Priest-in-Charge,
Glory Parish, Renk
Deborah Akon Wei, who grew up in a family with a Muslim father, decided to become a Christian in 1973. Growing up in Malakal, a major city along the White Nile in South Sudan, she lived near a Christian cemetery, and remembers hearing the songs of hope being sung and the Bible being read at funerals.
"I would hear the Old Testament - ‘My Lord, my Lord' - and hearing the songs, (and thinking) I want to go to church," she says. The Christian stories she heard being read appealed to her. She began going to church in 1973, at the age of 11, and in 1980, she was accepted as a woman's worker in the Mothers' Union and received her first badge.
Deborah married her husband, John Bul Atem, in 1978, in Malakal. Both are from the Dinka tribe. They continued to live there until 1991 when her husband, now a major in the police, was transferred to Renk Town.

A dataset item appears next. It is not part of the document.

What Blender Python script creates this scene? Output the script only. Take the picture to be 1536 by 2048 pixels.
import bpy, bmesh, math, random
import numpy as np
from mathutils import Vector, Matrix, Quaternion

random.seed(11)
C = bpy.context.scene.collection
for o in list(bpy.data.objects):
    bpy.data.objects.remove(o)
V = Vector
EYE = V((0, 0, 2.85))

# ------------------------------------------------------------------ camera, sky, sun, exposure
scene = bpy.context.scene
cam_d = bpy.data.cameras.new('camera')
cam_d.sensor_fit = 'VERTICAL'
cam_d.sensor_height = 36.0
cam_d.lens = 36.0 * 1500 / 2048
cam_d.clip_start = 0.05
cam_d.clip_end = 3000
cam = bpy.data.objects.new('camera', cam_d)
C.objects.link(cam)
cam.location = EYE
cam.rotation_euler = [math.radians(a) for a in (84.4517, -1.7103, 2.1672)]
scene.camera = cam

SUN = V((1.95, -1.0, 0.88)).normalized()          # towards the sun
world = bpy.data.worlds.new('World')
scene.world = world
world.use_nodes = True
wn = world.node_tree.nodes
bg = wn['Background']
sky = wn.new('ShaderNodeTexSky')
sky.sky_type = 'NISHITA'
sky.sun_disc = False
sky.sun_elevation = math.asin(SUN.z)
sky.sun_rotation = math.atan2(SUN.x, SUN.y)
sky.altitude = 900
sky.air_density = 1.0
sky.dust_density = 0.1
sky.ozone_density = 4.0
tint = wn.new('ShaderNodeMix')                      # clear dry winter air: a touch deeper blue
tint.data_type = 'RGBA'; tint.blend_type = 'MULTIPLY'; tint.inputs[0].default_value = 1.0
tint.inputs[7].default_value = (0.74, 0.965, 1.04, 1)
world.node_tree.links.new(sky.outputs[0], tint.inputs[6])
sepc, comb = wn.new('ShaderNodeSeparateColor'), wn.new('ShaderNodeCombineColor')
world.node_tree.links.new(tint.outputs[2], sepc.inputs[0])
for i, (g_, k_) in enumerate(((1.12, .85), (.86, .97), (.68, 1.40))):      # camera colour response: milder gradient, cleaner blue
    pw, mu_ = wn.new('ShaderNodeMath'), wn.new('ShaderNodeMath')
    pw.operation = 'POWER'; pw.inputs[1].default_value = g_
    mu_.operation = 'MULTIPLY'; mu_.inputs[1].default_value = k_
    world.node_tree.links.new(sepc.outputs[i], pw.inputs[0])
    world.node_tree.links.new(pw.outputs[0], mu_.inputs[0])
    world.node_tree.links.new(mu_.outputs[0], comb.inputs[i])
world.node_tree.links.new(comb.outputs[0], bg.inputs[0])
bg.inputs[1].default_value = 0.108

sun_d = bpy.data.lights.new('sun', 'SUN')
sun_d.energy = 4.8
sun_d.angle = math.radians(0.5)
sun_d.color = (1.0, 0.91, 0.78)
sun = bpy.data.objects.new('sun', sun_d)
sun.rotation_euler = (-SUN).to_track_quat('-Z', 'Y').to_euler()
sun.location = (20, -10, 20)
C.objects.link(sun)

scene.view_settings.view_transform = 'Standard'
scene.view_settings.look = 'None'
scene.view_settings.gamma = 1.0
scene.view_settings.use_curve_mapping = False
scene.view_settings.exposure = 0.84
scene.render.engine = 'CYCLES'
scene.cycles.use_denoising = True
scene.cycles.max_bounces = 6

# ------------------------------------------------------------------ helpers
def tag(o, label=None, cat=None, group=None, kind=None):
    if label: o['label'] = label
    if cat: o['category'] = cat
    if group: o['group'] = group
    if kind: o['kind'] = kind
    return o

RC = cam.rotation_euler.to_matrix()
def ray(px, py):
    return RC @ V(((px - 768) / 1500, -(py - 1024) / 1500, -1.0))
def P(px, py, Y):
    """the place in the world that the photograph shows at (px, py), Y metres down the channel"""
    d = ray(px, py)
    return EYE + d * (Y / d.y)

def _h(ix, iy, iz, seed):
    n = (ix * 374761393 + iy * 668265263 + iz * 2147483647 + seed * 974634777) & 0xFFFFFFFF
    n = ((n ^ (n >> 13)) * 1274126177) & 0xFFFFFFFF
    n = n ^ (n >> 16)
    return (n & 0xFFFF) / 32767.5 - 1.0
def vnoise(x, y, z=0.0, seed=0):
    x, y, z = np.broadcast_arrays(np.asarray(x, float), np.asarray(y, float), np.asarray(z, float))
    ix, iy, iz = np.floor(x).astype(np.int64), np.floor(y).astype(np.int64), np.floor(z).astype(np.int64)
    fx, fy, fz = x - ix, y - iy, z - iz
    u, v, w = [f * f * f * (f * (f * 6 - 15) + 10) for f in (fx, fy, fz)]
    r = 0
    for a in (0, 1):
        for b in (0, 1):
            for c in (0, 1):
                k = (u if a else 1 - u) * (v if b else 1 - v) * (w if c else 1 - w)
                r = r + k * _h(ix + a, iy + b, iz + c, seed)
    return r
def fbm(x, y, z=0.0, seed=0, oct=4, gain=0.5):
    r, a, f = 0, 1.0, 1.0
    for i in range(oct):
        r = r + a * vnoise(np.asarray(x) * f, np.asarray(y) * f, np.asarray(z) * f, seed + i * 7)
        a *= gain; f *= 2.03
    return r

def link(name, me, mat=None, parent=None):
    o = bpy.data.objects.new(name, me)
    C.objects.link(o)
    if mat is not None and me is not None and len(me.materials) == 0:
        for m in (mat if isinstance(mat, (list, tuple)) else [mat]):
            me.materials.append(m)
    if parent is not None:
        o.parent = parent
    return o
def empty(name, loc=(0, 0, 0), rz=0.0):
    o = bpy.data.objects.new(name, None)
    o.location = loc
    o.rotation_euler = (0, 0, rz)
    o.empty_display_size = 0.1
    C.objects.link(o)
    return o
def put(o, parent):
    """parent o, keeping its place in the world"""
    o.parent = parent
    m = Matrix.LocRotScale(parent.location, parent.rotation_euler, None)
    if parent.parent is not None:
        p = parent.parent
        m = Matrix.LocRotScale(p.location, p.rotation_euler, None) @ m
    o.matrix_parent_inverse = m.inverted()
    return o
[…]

She and John Bul have 11 children; the first three, born in 1978, 1979 and 1980, respectively, all died within a year of birth. All died of the same unnamed illness relating to problems with their mother's milk.

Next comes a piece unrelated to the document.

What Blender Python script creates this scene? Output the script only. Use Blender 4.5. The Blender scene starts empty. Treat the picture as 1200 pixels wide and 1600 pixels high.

Since 1982, Deborah and John Bul have had eight more children: Mary, 24; Atem, 22; Adair, 21; Sarah, 18; Ajang, 16; Athieng, 14; Alier, 12; and Adau, a girl, aged 9.
When her first three children died, Deborah admits she was very bitter. People wanted, she says, to do magic to celebrate their deaths, but she said no. When her fourth and following children lived, she gave great thanks to God.

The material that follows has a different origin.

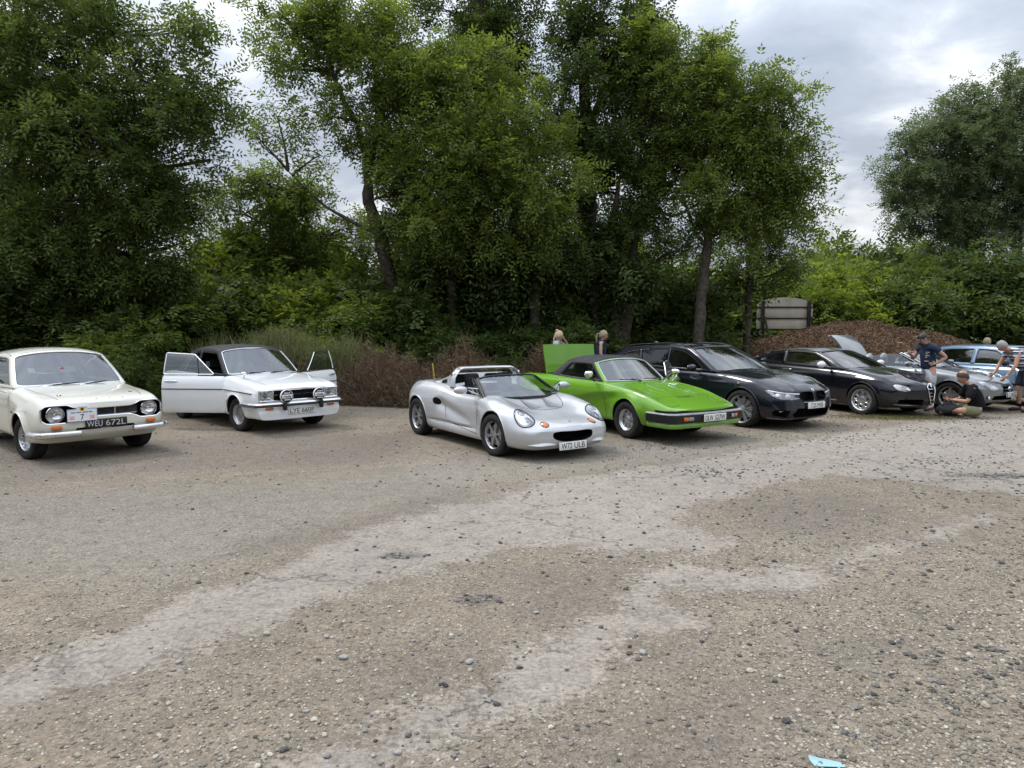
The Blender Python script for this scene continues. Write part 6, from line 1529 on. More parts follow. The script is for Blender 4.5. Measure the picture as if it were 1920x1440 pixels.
def build_stones():
    m = varmat('gravel_stone', [(0, (0.130, 0.115, 0.092)), (.4, (0.225, 0.201, 0.161)), (.75, (0.320, 0.286, 0.231)), (1, (0.470, 0.430, 0.356))], .85, namp=.1)
    # even in image-independent terms: denser near the viewer where single stones can be told apart
    def scatter(n, y0, y1, p):
        u = rng.uniform(0, 1, n); y = (y0**(1-p)+(y1**(1-p)-y0**(1-p))*u)**(1/(1-p)); x = rng.uniform(-.86, .86, n)*(y+1.2)
        return np.stack([x, y], 1)
    P = scatter(150000, 2.0, 13, 1.35); tar, dirt, grey, st = gauss_fields(P)
    cl = .5+.5*np.sin(P[:, 0]*2.1+np.sin(P[:, 1]*1.7)*2)*np.sin(P[:, 1]*2.6+np.cos(P[:, 0]*1.3)*2)
    right = np.clip((P[:, 0]-.3-.1*P[:, 1])/1.2, 0, 1)
    pr = (.12+.22*cl+.55*right)*np.clip(.5-tar/.16, 0, 1)*np.where(dirt > 0, .45, 1)*np.where(grey > 0, .35, 1)+.025*(tar > 0)
    P = P[rng.uniform(0, 1, len(P)) < pr]; tar = gauss_fields(P)[0]
    S = rng.gamma(1.7, .0021, len(P))+.0028; S = np.minimum(S, .019); near = (P[:, 1] < 5.2) & (S > .007)
    tag(stone_mesh('gravel', P[near], S[near], m, lo=False), kind='stuff'); tag(stone_mesh('gravel', P[~near], S[~near], m), kind='stuff')
    # dark loose chippings lying over the smooth tarmac and round the right-hand hollow
    md = varmat('dark_chipping', [(0, (.055, .053, .05)), (.6, (.12, .115, .108)), (1, (.24, .23, .21))], .85, namp=.1)
    P = scatter(60000, 2.2, 15.5, .6); tar, dirt, grey, st = gauss_fields(P)
    cl = np.clip(np.sin(P[:, 0]*1.3+2*np.sin(P[:, 1]*.9+1))*np.sin(P[:, 1]*1.9+P[:, 0]*.6), 0, 1)
    pr = np.clip((P[:, 0]+1.2)/4, .025, 1)*(.10+.55*cl**2)*np.where(P[:, 1] > 4.5, 1, .5)+.8*(st > .4)+.05*np.clip((P[:, 1]-6)/4, 0, 1)
    P = P[rng.uniform(0, 1, len(P)) < pr]; S = rng.gamma(2, .004, len(P))+.006
    tag(stone_mesh('chippings', P, np.minimum(S, .022), md, lo=False, flat=.5), kind='stuff')
    # a handful of single stones big enough to pick out
    spots = [(645, 1235), (335, 1243), (612, 1195), (500, 1190), (283, 1215), (575, 1335), (880, 1243), (1005, 1150), (745, 1413), (700, 1418), (1205, 1225), (910, 1308)]
    spots.sort(); nth = ['leftmost', 'second', 'third', 'fourth', 'fifth', 'sixth', 'seventh', 'eighth', 'ninth', 'tenth', 'eleventh', 'rightmost']
    for k, (a, b_) in enumerate(spots):
        g = ground(a, b_); bm = bmesh.new(); bmesh.ops.create_icosphere(bm, subdivisions=2, radius=1)
        for v in bm.verts: v.co = Vector((v.co.x*1.1, v.co.y*.8, v.co.z*.55))*(1+.22*noise.noise(v.co*1.7+Vector((k*7, 0, 0))))
        me = bpy.data.meshes.new('stone'); bm.to_mesh(me); bm.free(); me.materials.append(M['stone'])
        o = link('stone', me); s_ = .013+.005*(k % 3); o.scale = (s_,)*3; o.location = (g.x, g.y, s_*.35); o.rotation_euler = (0, 0, k*1.3)
        tag(o, f'rounded grey stone loose on the yard, {nth[k]} of the twelve larger stones from the left', 'stone', 'loose stones on the yard')
M['stone'] = simple('grey_stone', (.30, .29, .27), .85, 0, .25, 3, .3)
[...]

Her journey to priesthood actually began in Malakal, when in 1991 Archdeacon Francis recommended her for ordination. Deborah brought his letter with her when she moved to Renk, but nothing happened for 13 years because there were no women priests in Sudan, although the issue was under discussion throughout the Province. His letter said that when women were considered for priesthood, she should be ordained.
Like all of the women priests in Renk, Deborah began her priesthood serving at St. Matthew's Cathedral. She soon was transferred to Glory Parish on the northern edge of town, where many Internally Displaced Persons (IDPs) were settling after leaving the North on their way home to the South. At Glory Parish, Deborah served as assistant to The Rev. Peter Atem Jok, priest-in-charge, helping the parish to grow. She was instrumental in beginning a school for the children of IDPs at Glory. The school now has two classes, a kindergarten with 18 children and a first grade with 35 children. Its future is uncertain, since so many of the IDPs are now moving farther south.
In July 2006, Deborah became priest-in-charge of Glory Parish when Rev. Atem was transferred to Renk Bible College as a lecturer and financial officer.
"When I became a Christian," Deborah says, "my character changed completely. (After my children died) I had a bitter heart. I was a fighter. Now I have left all these things and become a new person."